W tym roku otrzymaliśmy dofinansowanie z Wojewódzkiego Funduszu Ochrony Środowiska i Gospodarki Wodnej na zakup samochodu z agregatem gaśniczym. Ten sprzęt jest wielce nam pomocny, zwłaszcza przy gaszeniu niewielkich zarzewi ognia czyli “łapaniu pożaru w zarodku”. Również dobra współpraca ze strażami pożarnymi – państwową i ochotniczą daje dobre rezultaty. Wiele jednak zależy od świadomości ludzi. W ubiegłym roku mieliśmy sporo podpaleń w okolicach Podlesia. Spaliło się wówczas wiele hektarów lasu. Niestety, sprawców nie udało się ustalić.

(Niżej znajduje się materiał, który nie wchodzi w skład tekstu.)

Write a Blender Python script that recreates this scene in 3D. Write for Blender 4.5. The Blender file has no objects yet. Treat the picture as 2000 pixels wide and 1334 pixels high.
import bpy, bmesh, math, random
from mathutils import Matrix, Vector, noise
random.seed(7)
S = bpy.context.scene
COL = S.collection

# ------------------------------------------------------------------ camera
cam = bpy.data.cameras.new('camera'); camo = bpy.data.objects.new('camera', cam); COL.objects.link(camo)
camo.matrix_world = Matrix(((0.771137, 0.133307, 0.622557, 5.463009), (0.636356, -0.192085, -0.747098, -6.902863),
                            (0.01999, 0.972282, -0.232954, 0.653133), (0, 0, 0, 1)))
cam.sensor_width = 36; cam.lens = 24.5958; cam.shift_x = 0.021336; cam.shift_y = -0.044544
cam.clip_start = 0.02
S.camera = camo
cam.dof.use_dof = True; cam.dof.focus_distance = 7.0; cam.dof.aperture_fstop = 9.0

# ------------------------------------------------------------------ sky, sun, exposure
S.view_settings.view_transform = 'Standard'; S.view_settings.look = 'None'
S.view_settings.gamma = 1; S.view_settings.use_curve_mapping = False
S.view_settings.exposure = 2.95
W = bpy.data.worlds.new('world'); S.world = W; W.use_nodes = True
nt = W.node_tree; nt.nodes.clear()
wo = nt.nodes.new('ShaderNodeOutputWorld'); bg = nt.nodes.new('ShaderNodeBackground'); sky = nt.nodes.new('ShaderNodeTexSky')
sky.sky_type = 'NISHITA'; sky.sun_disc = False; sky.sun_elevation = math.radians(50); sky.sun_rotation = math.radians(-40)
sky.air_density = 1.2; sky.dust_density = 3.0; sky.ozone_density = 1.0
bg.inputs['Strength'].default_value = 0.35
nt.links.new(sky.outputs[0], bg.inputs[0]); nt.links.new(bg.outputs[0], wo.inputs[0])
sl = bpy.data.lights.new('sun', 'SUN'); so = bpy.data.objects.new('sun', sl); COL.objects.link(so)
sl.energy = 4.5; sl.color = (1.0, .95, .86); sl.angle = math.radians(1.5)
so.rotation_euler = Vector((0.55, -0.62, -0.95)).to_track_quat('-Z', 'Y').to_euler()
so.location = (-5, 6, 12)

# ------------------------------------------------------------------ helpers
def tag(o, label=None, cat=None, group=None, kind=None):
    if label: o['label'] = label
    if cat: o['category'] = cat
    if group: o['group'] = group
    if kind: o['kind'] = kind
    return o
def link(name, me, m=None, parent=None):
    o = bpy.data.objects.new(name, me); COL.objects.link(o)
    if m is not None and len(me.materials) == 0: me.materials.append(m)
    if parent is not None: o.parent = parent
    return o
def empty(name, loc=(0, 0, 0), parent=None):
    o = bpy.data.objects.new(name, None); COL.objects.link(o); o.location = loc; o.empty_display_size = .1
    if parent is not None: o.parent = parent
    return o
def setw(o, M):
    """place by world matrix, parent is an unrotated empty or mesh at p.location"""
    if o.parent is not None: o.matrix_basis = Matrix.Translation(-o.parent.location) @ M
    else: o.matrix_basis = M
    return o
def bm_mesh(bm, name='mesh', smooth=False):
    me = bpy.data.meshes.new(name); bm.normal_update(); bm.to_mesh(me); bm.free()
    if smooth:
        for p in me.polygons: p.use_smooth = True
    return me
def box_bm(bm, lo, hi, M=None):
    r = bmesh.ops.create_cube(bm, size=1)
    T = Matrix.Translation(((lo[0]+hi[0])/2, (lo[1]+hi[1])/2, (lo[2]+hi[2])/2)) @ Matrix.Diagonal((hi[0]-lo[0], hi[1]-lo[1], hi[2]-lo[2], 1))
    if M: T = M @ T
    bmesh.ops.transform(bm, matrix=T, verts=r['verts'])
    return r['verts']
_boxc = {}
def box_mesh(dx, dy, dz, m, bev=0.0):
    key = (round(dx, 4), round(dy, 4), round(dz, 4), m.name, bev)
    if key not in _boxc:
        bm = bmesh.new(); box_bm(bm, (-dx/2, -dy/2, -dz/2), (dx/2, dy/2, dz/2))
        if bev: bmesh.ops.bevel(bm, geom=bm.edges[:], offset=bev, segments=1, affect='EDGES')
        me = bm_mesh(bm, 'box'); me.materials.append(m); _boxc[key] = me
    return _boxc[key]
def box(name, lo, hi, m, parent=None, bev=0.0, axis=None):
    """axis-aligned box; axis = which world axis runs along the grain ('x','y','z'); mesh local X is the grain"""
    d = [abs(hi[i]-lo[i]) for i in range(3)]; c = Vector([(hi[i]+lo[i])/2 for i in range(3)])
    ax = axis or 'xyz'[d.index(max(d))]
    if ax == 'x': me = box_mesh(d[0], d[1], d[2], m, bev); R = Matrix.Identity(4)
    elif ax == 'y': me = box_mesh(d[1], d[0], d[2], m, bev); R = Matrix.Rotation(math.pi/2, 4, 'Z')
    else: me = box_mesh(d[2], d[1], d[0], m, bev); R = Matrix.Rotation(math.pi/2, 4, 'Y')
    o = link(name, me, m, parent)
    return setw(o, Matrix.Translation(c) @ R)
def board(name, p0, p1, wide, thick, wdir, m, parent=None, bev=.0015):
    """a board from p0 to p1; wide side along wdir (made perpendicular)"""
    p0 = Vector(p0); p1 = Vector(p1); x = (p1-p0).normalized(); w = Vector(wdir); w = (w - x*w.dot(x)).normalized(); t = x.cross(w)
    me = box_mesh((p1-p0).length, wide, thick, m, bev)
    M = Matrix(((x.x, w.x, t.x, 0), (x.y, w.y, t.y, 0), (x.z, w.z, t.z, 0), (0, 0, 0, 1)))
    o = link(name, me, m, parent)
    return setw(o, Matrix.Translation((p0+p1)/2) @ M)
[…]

– Czy zawód leśnika to trudne zajęcie?
– Jak każdy ma pozytywne i negatywne strony. Ciągłe obcowanie z przyrodą, bycie jej częścią, to pozytywne aspekty, ale zimą czy w ulewne deszcze trzeba także wyruszyć w teren. Dodatkowym zagrożeniem może okazać się spotkanie ze złodziejem czy kłusownikiem. Na szczęście w naszym regionie dobrze układa się współpraca z miejscową ludnością i nie dochodzi do groźnych zdarzeń.
Żeby zostać leśnikiem trzeba ukończyć co najmniej technikum leśne – najbliższe jest w Brynku i Zagnańsku koło Kielc, a jeszcze lepiej wyższe studia. W Polsce są trzy wydziały leśne w: Krakowie, Warszawie i Poznaniu.
– Czy naszymi lasami możemy zaimponować mieszkańcom Europy Zachodniej?
– Polskich lasów zazdrości nam wiele krajów europejskich. Tam są przeważnie lasy-parki, często jednogatunkowe i prywatne. Nasze są zróżnicowane, zbliżone do naturalnych, czyste ekologicznie, zadbane i urozmaicone w faunę i florę. Poza tym są państwowe i ogólnodostępne. Dziś najważniejsze jest by polskie lasy pozostały dobrem ogólnonarodowym, wówczas będą mogły dalej rozwijać się w sprawdzonym przez dziesiątki lat kierunku.